The word strut comes up in aeronautics, engineering and even anatomy. Your clavicle is a strut between your sternum (breastbone) and scapula (shoulder bone). The MacPherson strut is a brace on a vehicle’s chassis because, as part of the suspension system, it attaches to the vehicle body at the top as well as the wheel and lower suspension components. Of course, while all braces give support and hold things firm, a MacPherson strut also includes several elements to absorb energy and smooth out a ride, while also being a part of the suspension design.

  • Many people think MacPherson struts came out in the 1970s.

If you look at website articles, you’ll see sentences like these: “MacPherson struts were first used on import cars in the 1970s and have grown to be used widespread in most cars and trucks,” and “…struts were created in the 1970s when automakers transitioned from large, rear-wheeled drive vehicles to more fuel-efficient front-wheel-drive vehicles.”

In all fairness, it’s likely that with such a huge shift in American car-manufacturing suspension technology at the time, for car enthusiasts around the U.S. the term “MacPherson struts” suddenly became the equivalent of a household term, even if no one knew precisely what it meant or that MacPherson struts had been around for years.

  • The MacPherson strut had its beginnings in 1945.
947 Chevy Cadet
Photo: The radical 1947 Chevy Cadet that never was

In early 1945, anticipating post-war car production, GM created a “light car” division and made MacPherson the chief engineer. The goal of the division was to create a lighter and less expensive compact Chevrolet for new-car buyers, with a $1,000 price tag. The name of this concept car was the Cadet, and while it was smaller on the outside, it had decent interior size…and it was about a half-ton lighter than one of Chevy’s full-size cars of the era. It was all designed and built new, from the ground up. It had many features that were ahead of its time, including MacPherson’s own completely new design for the Chevrolet suspension—the beginning of the MacPherson strut. Unfortunately, despite making two prototypes, Chevy abandoned the project in 1947, perhaps because of higher-than-anticipated production costs. Fortunately, the MacPherson strut, which reportedly delivered “impressive handling,” lived on.
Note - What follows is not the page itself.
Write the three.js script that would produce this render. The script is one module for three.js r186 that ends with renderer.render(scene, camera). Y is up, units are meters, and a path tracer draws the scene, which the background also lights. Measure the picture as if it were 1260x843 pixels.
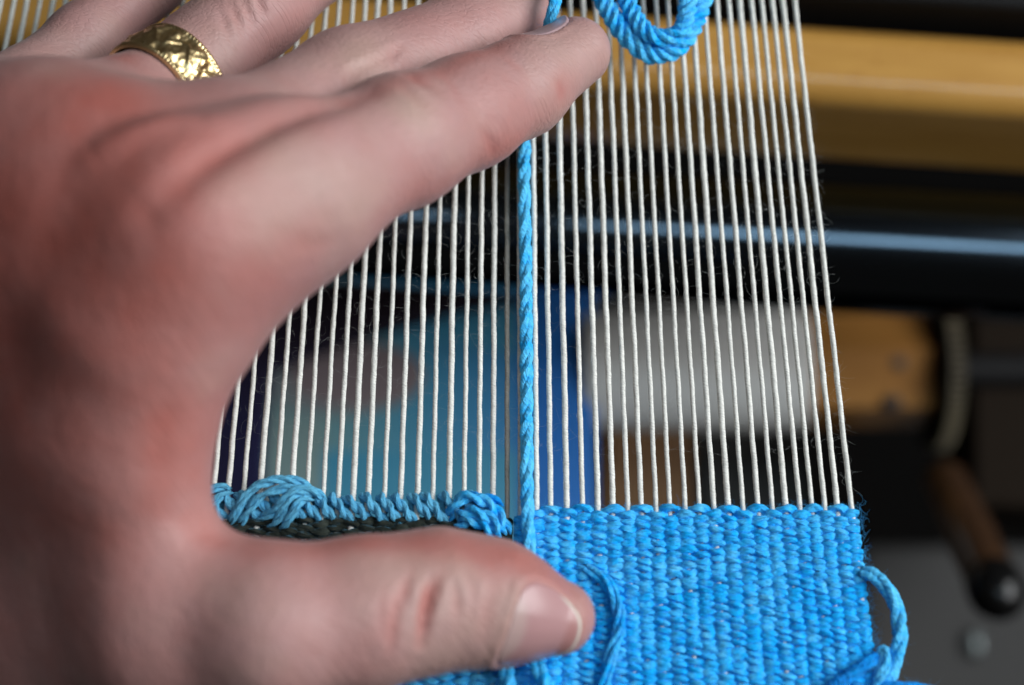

  • The MacPherson strut was patented in 1949…at Ford
Photo: 1950 Ford Consul Mk 1
Photo: 1950 Ford Zephyr

MacPherson left General Motors for Ford and in 1949 applied for a patent for what we all know as the MacPherson strut. He soon adapted his strut design to Ford’s European, English and French subsidiaries. The first production car to feature the MacPherson strut with front independent suspension was the (English) Ford Consul. That car and Ford’s Zephyr were at the 1950 London Motor Show, both featuring MacPherson struts.

While this article doesn’t drill down into the details of suspension components, suspension theory and the suspension design specifically related to the MacPherson strut, suffice it to say that the MacPherson strut has changed the traditional suspension system from its time to this very day.

Here’s a quick and easy guide to inspecting a MacPherson strut, and a quick recap of what it does.

YouTube: Motoring TV – Tip of the Week: MacPherson struts

The MacPherson strut solution gave birth to independent suspension, lighter-weight vehicles and lower material costs and production costs.

Is it any wonder they’ve survived all these years?